Leading eigenvector value problem as an optimisation problem for asymmetric matrices

Question

As noted in 1806.05647, given a symmetric matrix $A$, the leading eigenvector value problem (LEVP)

$$Av = \lambda v,$$

where $A = A^T \in \mathbb{R}^{n \times n}$, $\lambda$ is the largest eigenvalue of $A$ and $v$ is the corresponding eigenvector, can be written as an unconstrained optimisation problem

$$\min_{x \in \mathbb{R}^n} f(x) \equiv \min_{x \in \mathbb{R}^n} \| A - xx^T\|^2_F,$$

where $\| \cdot \|_F$ denotes the Frobenius norm.

When the matrix $A$ is symmetric, the gradient of the function $f(x)$ is

$$\nabla f(x) = -4Ax + 4(x^Tx)x$$

and the optimal solution to the aforementioned optimisation problem can be shown to be $\pm \sqrt{\lambda}v$. All the coordinate-wise descent algorithms represented in the paper for computing the leading eigenvector depend on this result and the matrix $A$ being symmetric.

Is it possible to generalise this to the case when the matrix $A$ is not symmetric? In that case, the gradient is: $$\nabla f(x) = -2Ax -2A^Tx + 4(x^Tx)x$$

and the solution that was optimal for the symmetric matrix $A$ ( $\pm \sqrt{\lambda}v$) now is the optimal solution for $\frac{1}{2}(A^T + A)$ rather than $A$.

Answer 1

I believe so. Here is one way to show the claim. The function being minimized can be written in terms of the standard (Euclidean) norm on $\mathbb{R}^n$ as \begin{equation} f(x) = || A - xx^T||_F^2 = tr\left[(A^T-xx^T)(A-xx^T)\right] = tr(A^TA)+ x^2\left[x^2-2 R(M,x)\right] = tr(A^TA)+ [x^2-R(M,x)]^2 - R(M,x)^2, \end{equation} where $x^2=x^Tx$, $M=\frac{A^T+A}{2}$ and $R(M,x)=\frac{x^TMx}{x^2}$ is the Rayleigh quotient of $M$. To minimize $f(x)$, we thus need to make the second term vanish and find the largest value for the square of the Rayleigh quotient.

Since $M$ is real-symmetric, it can be diagonalized with real eigen-values $\lambda_1 \leq \lambda_2 \leq \ldots \leq \lambda_n \in \mathbb{R}$ (spectral theorem).

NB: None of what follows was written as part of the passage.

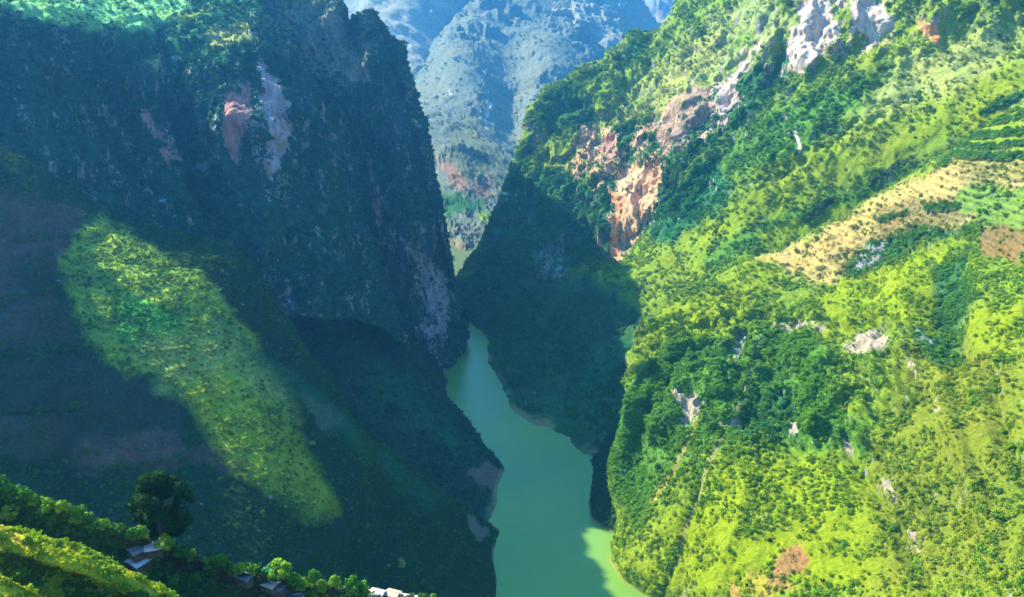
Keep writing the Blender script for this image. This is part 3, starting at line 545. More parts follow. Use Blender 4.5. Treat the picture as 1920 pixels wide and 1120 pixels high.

Furthermore, the min-max theorem says that $\lambda_1 \leq R(M,x) \leq \lambda_n$, $\forall x\in \mathbb{R}^n\setminus \{0\}$ and so $R(M,x)^2 \leq max(\lambda_1^2,\lambda_n^2)$.

The Rayleigh quotient evaluated at the eigen-vector $v_k$ exactly returns the eigen-value $\lambda_k$, i.e. $R(M,v_k)=\lambda_k$. So $x =\pm \sqrt{\lambda_k} v_k$ (with care if $\lambda_k<0$) will make the second term of $f(x)$ vanish (and will in fact be a critical point). Therefore, the optimal solution is either $\pm\sqrt{\lambda_1}v_1$ or $\pm\sqrt{\lambda_n}v_n$ (depending on which of $\lambda_1^2$ or $\lambda_n^2$ is greater).

If $M=(A^T+A)/2$ symmetric positive-definite, then $0<\lambda_1\leq \ldots\leq \lambda_n$ and $\pm\sqrt{\lambda_n}v_n$ is optimal.